Section Two - Bias in technology
A story about hungry judges and Tay the Biased Bot (21 minutes)
A piece of history of technological bias
From the AI Now Institute:
In the 1930s, Dr. Gertrude Blanch led the important Mathematical Tables Project, a nearly 450-person effort to compute logarithmic, exponential, and other calculation results essential to American government, military, finance, and science. After earning her doctorate in mathematics at Cornell, she led new approaches to computation and published volumes of tables and calculations in scientific journals.
Despite her contributions, Blanch did not appear as the author of the papers she wrote.
For the majority of her time on the project, her male supervisor Arnold Lowan instead received credit. This is a lasting injustice: women, Black, Brown, and Indigenous people, people with disabilities, and other historically excluded individuals have long made crucial contributions to science, technology, and engineering, yet their labor has been continuously erased.

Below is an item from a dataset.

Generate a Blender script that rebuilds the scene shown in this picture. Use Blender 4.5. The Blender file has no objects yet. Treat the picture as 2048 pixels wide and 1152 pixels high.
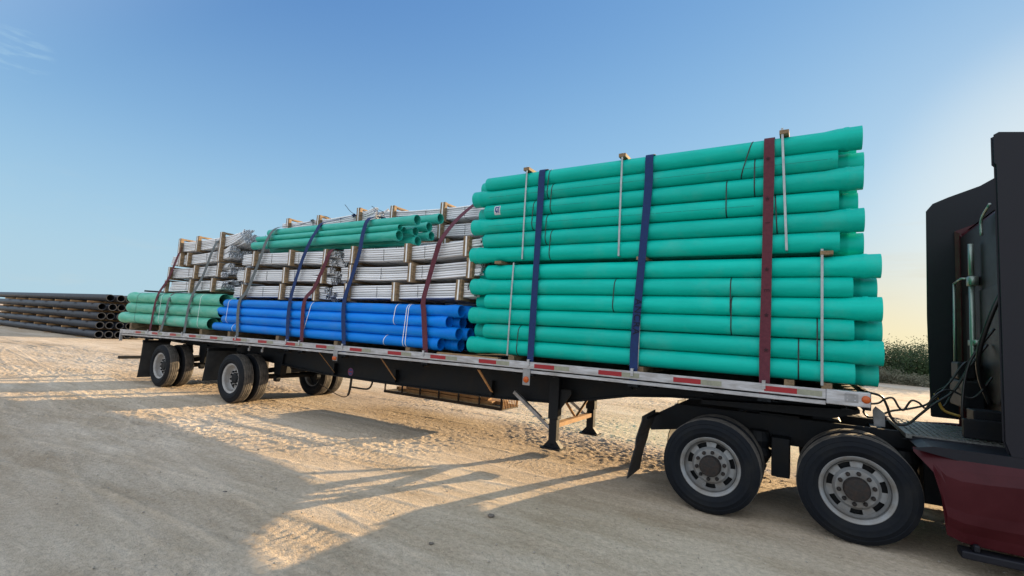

These erasures deny contributors of their expertise, labor, community standing, and ultimately, their power. They have very real material consequences; contributions unrecognized are contributions that are not compensated. These erasures also rob us of our histories, building false narratives that justify White supremacist patriarchy as “natural” and “evidenced.”
The above quote illustrates that bias in technology is a widespread problem. Since this is a crash course, we cannot cover everything, yet we thought the example above was too important not to mention. The full article is listed under the added materials (section 6).
In the remainder of this section, we'll look at human bias and coded or artificial intelligence bias.
Biased humans
Humans are biased.
Humans do not make rational decisions. Humans are the heroes in their own fabricated stories. Their memory is distorted. Humans will bend facts so they fit into the way they view the world. Humans, in short, cannot be trusted. Not even real smart, try-to-be-objective humans like, for example, judges. There have been studies that seem to prove that judges are more lenient just after the lunch.
Hungry judges give harsher sentences.
So, you might say, please give us some software. There seems to be a lot of potential for objective computers. Objective computers make the world fairer. After all, the world will be a better place if we let objective computers make decisions. If we have objective Artificial Intelligence sentencing people. Or hiring people. Or deciding if someone gets a loan. Or an insurance policy. Then things would become fairer.
This is probably true. There is only one problem, which you already know, if you did crash course four and/or five. There is no such thing as objective AI.
Watch this talk in which documentary maker Robin Hauser asks these questions (12 minutes) and uses some great examples like Tay the Biased Bot, a swearing Watson and Google as cliché machine (12 minutes).
After this video you can play a fun family game where you enter a different term in Google images and then immediately see in which clichés we as a society think about these matters. Just try: black man, white woman, small child, fit elderly, criminal, and so on ...
In her talk Robin Hauser shows that the problem with artificial intelligence often is the data with which it is trained. She shows that the machines are not programmed with prejudice, but that the lack of diversity in the dataset or the bias in the dataset has unwanted results. If you train a system with biased data you get biased output.
Garbage in. Garbage out.
Of course there also a lot of systems that are biased by design. For example the algorithms that define the newsfeeds or recommend YouTube video's and are designed to keep you hooked (and show inflammatory content as a result). This is covered in detail in crash course two.
There is another, more technical, issue at play that also causes artificial intelligence using neural networks to be biased. It has to do with the fact that in a neural network, as we saw in crash course 5, certain weights are assigned to certain properties. The sum of these weights determines whether a particular neuron is fired. That all sounds very technical, and it is, but it is important to remember that the weights and the way in which the sum is calculated, both (can) involve prejudices and are calculated by the AI, somewhere in the black box.
So even if you think the training data is not biased, the AI itself can still make all kinds of biased connections.
More bias
Above we talked about bias in AI because this is going to be very important in a future in which AI develops further and faster and makes increasingly important decisions for us and about us.
However, there is also bias in other technologies. For example, a large pickup truck can be biased because small people (often women) cannot drive the truck, because they cannot reach the pedals.
In addition, we understand that terms such as 'diversity', 'inclusiveness' and 'unbiased' may sound normative, but are determined by culture, politics and economics. At the current juncture, it therefore seemed useful to us to zoom in, in the next two sections, on two current prominent prejudices: (race - section three and gender - section four).
Take aways from section two:
- Humans are often biased;
- AI is often biased;
- Advanced AI (like machine learning) is not a guarantee for inclusivity, often the opposite;
- AI can be biased because it is trained with biased data;
- Or because there is bias somewhere in the black box;
- Thinking about bias in AI is very important in a world in which AI becomes more and more important.